#### [Data block]
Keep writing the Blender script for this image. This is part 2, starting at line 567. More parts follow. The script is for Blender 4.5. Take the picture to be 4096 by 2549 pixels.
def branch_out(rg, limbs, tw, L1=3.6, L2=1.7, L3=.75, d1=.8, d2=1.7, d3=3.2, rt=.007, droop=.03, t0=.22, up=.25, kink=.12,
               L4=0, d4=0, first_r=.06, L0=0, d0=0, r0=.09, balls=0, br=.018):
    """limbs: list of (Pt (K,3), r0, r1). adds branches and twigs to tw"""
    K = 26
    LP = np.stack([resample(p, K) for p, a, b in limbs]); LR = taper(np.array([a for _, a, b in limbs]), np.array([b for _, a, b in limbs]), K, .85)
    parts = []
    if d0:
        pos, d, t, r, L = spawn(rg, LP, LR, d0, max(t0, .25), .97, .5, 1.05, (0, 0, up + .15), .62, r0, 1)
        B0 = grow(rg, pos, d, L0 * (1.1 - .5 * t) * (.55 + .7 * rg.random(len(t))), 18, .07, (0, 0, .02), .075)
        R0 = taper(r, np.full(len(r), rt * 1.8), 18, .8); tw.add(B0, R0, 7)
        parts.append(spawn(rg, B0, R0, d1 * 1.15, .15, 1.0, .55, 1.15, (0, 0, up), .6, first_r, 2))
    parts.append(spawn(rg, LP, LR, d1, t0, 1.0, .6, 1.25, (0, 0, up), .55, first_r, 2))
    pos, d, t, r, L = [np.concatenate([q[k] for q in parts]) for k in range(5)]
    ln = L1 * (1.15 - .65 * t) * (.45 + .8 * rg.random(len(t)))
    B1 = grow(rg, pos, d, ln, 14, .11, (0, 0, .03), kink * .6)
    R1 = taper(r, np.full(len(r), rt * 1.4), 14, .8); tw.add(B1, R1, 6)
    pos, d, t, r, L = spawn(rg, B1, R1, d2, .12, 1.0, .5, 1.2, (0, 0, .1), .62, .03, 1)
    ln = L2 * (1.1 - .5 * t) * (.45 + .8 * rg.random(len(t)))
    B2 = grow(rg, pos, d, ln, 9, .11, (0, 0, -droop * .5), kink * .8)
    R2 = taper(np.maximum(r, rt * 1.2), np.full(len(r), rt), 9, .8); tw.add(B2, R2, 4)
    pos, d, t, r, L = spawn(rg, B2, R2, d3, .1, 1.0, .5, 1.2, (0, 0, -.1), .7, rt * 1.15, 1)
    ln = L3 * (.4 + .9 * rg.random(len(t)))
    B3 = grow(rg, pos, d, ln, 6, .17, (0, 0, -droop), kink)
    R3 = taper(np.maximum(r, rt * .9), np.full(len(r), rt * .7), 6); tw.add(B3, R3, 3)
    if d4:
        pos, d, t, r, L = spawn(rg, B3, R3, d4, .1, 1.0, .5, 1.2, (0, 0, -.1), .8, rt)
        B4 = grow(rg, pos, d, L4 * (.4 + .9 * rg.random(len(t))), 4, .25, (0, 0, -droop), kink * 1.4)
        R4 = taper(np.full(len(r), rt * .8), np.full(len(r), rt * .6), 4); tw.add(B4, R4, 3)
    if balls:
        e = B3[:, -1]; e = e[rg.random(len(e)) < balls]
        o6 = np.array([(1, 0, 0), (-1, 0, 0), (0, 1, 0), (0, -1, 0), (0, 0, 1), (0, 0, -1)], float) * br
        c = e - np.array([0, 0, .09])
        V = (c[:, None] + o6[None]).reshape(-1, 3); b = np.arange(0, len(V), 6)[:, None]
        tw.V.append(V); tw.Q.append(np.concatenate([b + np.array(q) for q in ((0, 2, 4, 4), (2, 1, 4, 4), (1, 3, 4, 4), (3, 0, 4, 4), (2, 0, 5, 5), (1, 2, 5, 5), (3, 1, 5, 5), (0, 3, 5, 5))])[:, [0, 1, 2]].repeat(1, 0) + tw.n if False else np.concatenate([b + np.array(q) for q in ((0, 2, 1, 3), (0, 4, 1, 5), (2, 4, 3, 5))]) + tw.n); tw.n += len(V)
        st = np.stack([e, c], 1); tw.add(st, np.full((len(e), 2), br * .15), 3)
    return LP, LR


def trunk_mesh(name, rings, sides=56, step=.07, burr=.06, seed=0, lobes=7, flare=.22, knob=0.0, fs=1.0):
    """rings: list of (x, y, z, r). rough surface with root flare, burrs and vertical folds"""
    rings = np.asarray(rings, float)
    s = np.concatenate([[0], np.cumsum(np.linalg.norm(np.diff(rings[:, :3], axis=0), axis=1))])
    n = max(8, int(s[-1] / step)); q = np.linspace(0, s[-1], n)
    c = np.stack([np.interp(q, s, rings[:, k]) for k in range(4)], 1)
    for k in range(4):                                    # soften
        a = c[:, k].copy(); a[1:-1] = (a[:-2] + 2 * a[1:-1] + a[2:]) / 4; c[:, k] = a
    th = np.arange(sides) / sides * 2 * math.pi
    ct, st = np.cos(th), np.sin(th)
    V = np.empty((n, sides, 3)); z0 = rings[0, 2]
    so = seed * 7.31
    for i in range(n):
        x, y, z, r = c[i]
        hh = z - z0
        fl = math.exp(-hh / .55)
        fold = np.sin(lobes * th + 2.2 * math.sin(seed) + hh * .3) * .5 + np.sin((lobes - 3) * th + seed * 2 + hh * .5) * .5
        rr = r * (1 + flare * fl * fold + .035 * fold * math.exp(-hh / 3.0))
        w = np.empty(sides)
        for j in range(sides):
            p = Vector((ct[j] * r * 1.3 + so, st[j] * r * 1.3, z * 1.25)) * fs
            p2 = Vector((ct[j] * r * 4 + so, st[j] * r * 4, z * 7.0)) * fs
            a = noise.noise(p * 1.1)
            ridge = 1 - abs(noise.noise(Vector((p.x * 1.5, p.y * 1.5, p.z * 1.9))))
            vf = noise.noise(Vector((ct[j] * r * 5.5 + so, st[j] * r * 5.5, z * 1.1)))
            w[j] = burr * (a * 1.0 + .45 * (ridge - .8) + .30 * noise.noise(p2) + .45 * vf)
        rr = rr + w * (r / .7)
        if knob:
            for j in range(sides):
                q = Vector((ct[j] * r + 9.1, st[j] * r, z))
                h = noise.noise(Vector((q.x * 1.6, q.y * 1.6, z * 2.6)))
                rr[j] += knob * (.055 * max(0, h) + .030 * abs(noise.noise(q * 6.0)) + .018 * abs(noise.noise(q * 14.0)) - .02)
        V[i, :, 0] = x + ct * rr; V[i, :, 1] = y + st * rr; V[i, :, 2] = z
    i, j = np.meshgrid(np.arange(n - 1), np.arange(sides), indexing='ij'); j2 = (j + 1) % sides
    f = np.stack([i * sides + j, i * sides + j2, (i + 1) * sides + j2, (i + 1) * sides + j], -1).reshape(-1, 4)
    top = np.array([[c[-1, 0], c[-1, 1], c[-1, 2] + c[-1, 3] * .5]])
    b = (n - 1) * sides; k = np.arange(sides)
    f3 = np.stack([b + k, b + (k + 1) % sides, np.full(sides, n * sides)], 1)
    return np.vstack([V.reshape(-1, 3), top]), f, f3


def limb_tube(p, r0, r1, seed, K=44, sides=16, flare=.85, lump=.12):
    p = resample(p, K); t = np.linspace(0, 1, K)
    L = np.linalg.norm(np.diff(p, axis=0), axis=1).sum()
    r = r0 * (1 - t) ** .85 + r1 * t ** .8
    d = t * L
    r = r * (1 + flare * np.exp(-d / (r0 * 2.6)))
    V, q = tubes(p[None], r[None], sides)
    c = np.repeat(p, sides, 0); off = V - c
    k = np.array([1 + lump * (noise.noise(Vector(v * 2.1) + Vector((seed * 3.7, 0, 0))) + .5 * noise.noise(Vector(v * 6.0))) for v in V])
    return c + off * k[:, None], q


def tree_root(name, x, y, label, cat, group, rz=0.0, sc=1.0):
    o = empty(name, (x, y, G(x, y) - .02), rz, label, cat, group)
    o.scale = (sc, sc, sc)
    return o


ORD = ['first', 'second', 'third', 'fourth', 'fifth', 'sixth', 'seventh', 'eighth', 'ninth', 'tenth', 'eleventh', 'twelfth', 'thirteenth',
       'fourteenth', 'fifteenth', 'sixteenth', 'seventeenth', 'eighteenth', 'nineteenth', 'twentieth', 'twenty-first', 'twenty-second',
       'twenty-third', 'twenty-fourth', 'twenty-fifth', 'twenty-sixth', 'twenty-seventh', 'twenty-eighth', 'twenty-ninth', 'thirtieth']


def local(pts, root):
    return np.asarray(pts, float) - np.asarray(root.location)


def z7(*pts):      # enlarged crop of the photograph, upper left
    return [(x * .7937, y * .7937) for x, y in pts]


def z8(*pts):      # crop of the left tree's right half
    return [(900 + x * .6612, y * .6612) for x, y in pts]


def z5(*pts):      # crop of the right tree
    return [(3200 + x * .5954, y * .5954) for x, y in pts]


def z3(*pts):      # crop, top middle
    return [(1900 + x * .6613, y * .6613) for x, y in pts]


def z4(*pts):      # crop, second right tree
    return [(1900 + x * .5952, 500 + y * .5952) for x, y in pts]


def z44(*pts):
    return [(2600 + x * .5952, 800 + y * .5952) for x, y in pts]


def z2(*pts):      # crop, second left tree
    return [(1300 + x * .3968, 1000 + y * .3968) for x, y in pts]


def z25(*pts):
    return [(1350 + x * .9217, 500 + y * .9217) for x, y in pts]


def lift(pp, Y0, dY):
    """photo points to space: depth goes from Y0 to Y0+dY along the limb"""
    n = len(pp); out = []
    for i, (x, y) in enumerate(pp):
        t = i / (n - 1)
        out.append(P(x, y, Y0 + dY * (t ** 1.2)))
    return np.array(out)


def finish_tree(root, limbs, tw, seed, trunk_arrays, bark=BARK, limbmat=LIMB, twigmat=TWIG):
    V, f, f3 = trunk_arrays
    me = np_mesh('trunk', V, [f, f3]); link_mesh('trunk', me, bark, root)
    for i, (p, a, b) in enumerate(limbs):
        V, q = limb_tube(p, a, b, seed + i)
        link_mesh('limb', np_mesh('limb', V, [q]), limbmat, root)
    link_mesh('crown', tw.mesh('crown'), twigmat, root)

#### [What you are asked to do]
Copy out each line that contains the word "parts".

#### [The answer]
Keep writing the Blender script for this image. This is part 2, starting at line 567. More parts follow. The script is for Blender 4.5. Take the picture to be 4096 by 2549 pixels.
    parts = []
        parts.append(spawn(rg, B0, R0, d1 * 1.15, .15, 1.0, .55, 1.15, (0, 0, up), .6, first_r, 2))
    parts.append(spawn(rg, LP, LR, d1, t0, 1.0, .6, 1.25, (0, 0, up), .55, first_r, 2))
    pos, d, t, r, L = [np.concatenate([q[k] for q in parts]) for k in range(5)]